Un día después fuimos a unas cascadas. Estaban cerca de un pueblito perdido en la montaña, donde termina un camino. Había unos pozos para saltar relativamente altos y me pregunté por qué estaba haciendo eso. Es algo que me pregunto cada vez que voy a saltar de algún lado. Pero esta vez pensé que esa pregunta no tiene respuesta en muchas otras situaciones diferentes y en esta particularmente era pura cobardía y me dije: hagamos una cosa (ya asumiendo que mi cerebro era otra persona), primero te tirás y después te preguntás por qué lo hiciste. Después de tirarme me tiré en otros lados más y finalmente quise hacerme la pregunta pero me pareció aburridísima.
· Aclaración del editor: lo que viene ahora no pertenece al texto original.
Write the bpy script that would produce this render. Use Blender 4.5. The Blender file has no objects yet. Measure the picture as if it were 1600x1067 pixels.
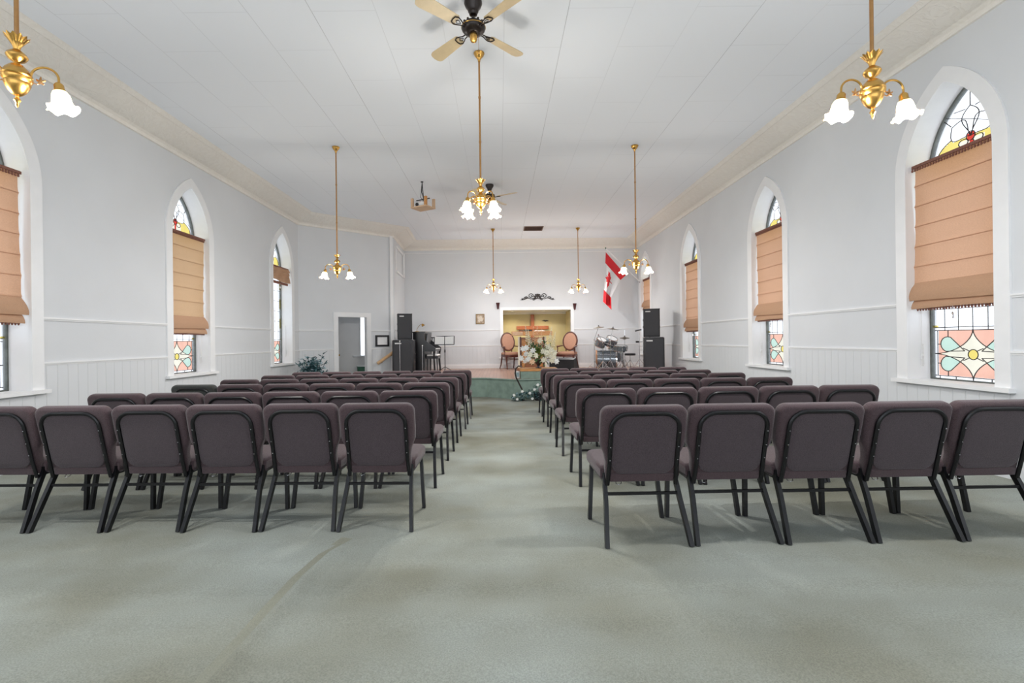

Cuando estábamos en el pueblo, esperando el bus de vuelta, se nos acercó un tipo muy borracho y muy pesado que me terminó cayendo bien. Había combatido en la guerra civil. Le pregunté que en qué bando y me dijo que en la derecha, según se enteró mucho después. Tenía una esquirla en la mano. Me dijo que era francotirador. En el pueblo había música fuerte y cada tanto el borracho se ponía a bailar. Yo me puse a bailar un poco también, para reírnos un rato. Le pregunté si había matado a alguien y me dijo noooooo. Le dije: ¿Cómo? ¿Eras muy malo con la puntería, no le pegaste a nadie? Me dijo: no sé, yo disparaba en la selva puf puf puf puf puf, no sé qué pasaría ahí abajo —estaba muy borracho y apenas se le entendían los balbuceos—. Habló de mucha pobreza y de que le daban de comer.
Estuve otros dos o tres días más practicando surf y finalmente me pude subir a algunas olas de las grandes. De esas de allá a lo lejos, mucho después de la rompiente y que en realidad no rompen sino que se van como desmoronando de un lado al otro. Tampoco era fácil. Arrancaban en cualquier lugar y había muchos surfistas y yo no conocía las reglas. Tuve que bajarme de más de una, cuando vi que ya estaba ocupada. Además eran muy grandes y daban un poco de vértigo y me caía al toque y de nuevo a bracear agotadoramente. Encima, el fondo era de piedra y no daba mucha gracia. Prefería divertirme en las olas de la costa que eran menos cansadoras y además me copiaba de las instrucciones que le daban los morenos profesores locales mientras les daban empujoncitos a las tambaleantes turistas blancuzcas (tanto de día como de noche).